Abolitionists argued that slavery was unconscionably cruel and pointed, specifically, to separating families as a violation of religious principles, Appelbaum explained. Slavery defenders said the duty to abide by law was part of the Bible and specifically cited Romans 13. Abolitionists, ultimately, won the argument over slavery.

Fea told the Post that after the Civil War, there haven’t been as many references to Romans 13 because the passage’s message about submitting to authority is regarded as un-American. “Whenever Romans 13 was used in the 18th and 19th century — and Sessions seems to be doing the same thing, so in this sense there is some continuity — it’s a way of manipulating the scriptures to justify your own political agenda,” Fea said.

Sarah Huckabee Sanders made the same “the Bible says follow the law” argument on Thursday

White House press secretary Sarah Sanders on Thursday was asked about Sessions’s invocation of the Bible to defend the administration’s family separation policy. She said she wasn’t “aware” of the attorney general’s specific comments but sided with him on the Bible part.

“I can say that it is very biblical to enforce the law,” Sanders said. “That is actually repeated a number of times throughout the Bible.”

When CNN’s Jim Acosta asked whether she believes the practice is moral, Sanders replied, “It’s a moral policy to follow and enforce the law.”

President Donald Trump in a surprise appearance on Fox & Friends on Friday defended the policy as well, but he didn’t mention the Bible. “That’s the law,” he said.

Family separation isn’t the law

The Trump administration has recently implemented a policy of separating children from their parents as they attempt to enter the United States seeking asylum at the US border. They’re typically splitting up families by charging parents with illegal entry into the US and sending them into criminal custody and treating their children as if they were “unaccompanied alien children” who had tried to enter the United States alone.

The policy has sent shock waves across the country, igniting outrage on the part of immigration advocates, human rights groups, and citizens across the political spectrum. Multiple reports of uniquely aggressive or inhumane treatment have added fuel to the fire, including a Honduran man who died by suicide less than a day after being separated from his wife and 3-year-old child by Border Patrol agents, and a Honduran woman who says officials took her daughter away while she was breastfeeding her in a detention center.

The White House is arguing that what it’s doing is just what the legal code says. “We’re a country of law and order, and we’re enforcing the law and protecting our borders,” Sanders said.

Except that’s not the case. As Vox’s Dara Lind points out, there is no law that requires immigrant families to be separated:

The decision to charge everyone crossing the border with illegal entry — and the decision to charge asylum seekers in criminal court rather than waiting to see if they qualify for asylum — are both decisions the Trump administration has made.

Other administration officials back up Trump by pointing to the laws that give extra protections to families, unaccompanied children, and asylum seekers.

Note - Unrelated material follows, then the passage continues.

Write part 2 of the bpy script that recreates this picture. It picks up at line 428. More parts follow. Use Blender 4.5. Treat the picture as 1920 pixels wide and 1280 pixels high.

The administration has been asking Congress to change these laws since it came into office, and has blamed them for stopping Trump from securing the border the way he’d like. (Those aren’t “Democratic laws” either; the law addressing unaccompanied children was passed overwhelmingly in 2008 and signed by George W. Bush, while the restriction on detaining families is a result of federal litigation.)

In that context, the law isn’t forcing Trump to separate families; it’s keeping Trump from doing what he’d perhaps really like to do, which is simply sending families back or keeping them in detention together, and so he has had to resort to plan B.